Hinc videmus Dei infinitam essentiam ejusque æternitatem omnibus esse notam. Cum autem omnia in Deo sint et per Deum concipiantur, sequitur nos ex cognitione hac plurima posse deducere quæ adæquate cognoscamus atque adeo tertium illud cognitionis genus formare de quo diximus in scholio II propositionis 40 hujus partis et de cujus præstantia et utilitate in quinta parte erit nobis dicendi locus. Quod autem homines non æque claram Dei ac notionum communium habeant cognitionem, inde fit quod Deum imaginari nequeant ut corpora et quod nomen "Deus" junxerunt imaginibus rerum quas videre solent ; quod homines vix vitare possunt quia continuo a corporibus externis afficiuntur. Et profecto plerique errores in hoc solo consistunt quod scilicet nomina rebus non recte applicamus. Cum enim aliquis ait lineas quæ ex centro circuli ad ejusdem circumferentiam ducuntur esse inæquales, ille sane aliud tum saltem per circulum intelligit quam mathematici. Sic cum homines in calculo errant, alios numeros in mente, alios in charta habent. Quare si ipsorum mentem spectes, non errant sane ; videntur tamen errare quia ipsos in mente putamus habere numeros qui in charta sunt. Si hoc non esset, nihil eosdem errare crederemus ; ut non credidi quendam errare quem nuper audivi clamantem suum atrium volasse in gallinam vicini quia scilicet ipsius mens satis perspecta mihi videbatur. Atque hinc pleræque oriuntur controversiæ nempe quia homines mentem suam non recte explicant vel quia alterius mentem male interpretantur. Nam revera dum sibi maxime contradicunt, vel eadem vel diversa cogitant ita ut quos in alio errores et absurda esse putant, non sint.

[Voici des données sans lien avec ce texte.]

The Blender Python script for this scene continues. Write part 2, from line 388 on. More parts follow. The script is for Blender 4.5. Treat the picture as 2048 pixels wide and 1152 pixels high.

[*(Saisset :) Nous voyons par là que l’essence infinie de Dieu et son éternité sont choses connues de tous les hommes. Or, comme toutes choses sont en Dieu et se conçoivent par Dieu, il s’ensuit que nous pouvons de cette connaissance en déduire beaucoup d’autres qui sont adéquates de leur nature, et former ainsi ce troisième genre de connaissance dont nous avons parlé (dans le Scol. 2 de la Propos. 40), et dont vous aurons à montrer dans la partie cinquième la supériorité et l’utilité. Mais comme tous les hommes n’ont pas une connaissance également claire de Dieu et des émotions communes, il arrive qu’ils ne peuvent imaginer Dieu comme ils font les corps, et qu’ils ont uni le nom de Dieu aux images des choses que leurs yeux ont coutume de voir, et c’est là une chose que les hommes ne peuvent guère éviter, parce qu’ils sont continuellement affectés par les corps extérieurs. Du reste, la plupart des erreurs viennent de ce que nous n’appliquons pas convenablement les noms des choses. Si quelqu’un dit, par exemple, que les lignes menées du centre d’un cercle à sa circonférence sont inégales, il est certain qu’il entend autre chose que ce que font les mathématiciens. De même, celui qui se trompe dans un calcul a dans l’esprit d’autres nombres que sur le papier. Si donc vous ne faites attention qu’à ce qui se passe dans son esprit, assurément il ne se trompe pas ; et néanmoins il semble se tromper parce que nous croyons qu’il a dans l’esprit les mêmes nombres qui sont sur le papier. Sans cela nous ne penserions pas qu’il fût dans l’erreur, comme je n’ai pas cru dans l’erreur un homme que j’ai entendu crier tout à l’heure : Ma maison s’est envolée dans la poule de mon voisin ; par la raison que sa pensée véritable me paraissait assez claire. Et de là viennent la plupart des controverses, je veux dire de ce que les hommes n’expliquent pas bien leur pensée et interprètent mal celle d’autrui au plus fort de leurs querelles ; ou bien ils ont les mêmes sentiments, ou, s’ils en ont de différents, les erreurs et les absurdités qu’ils s’imputent les uns aux autres n’existent pas.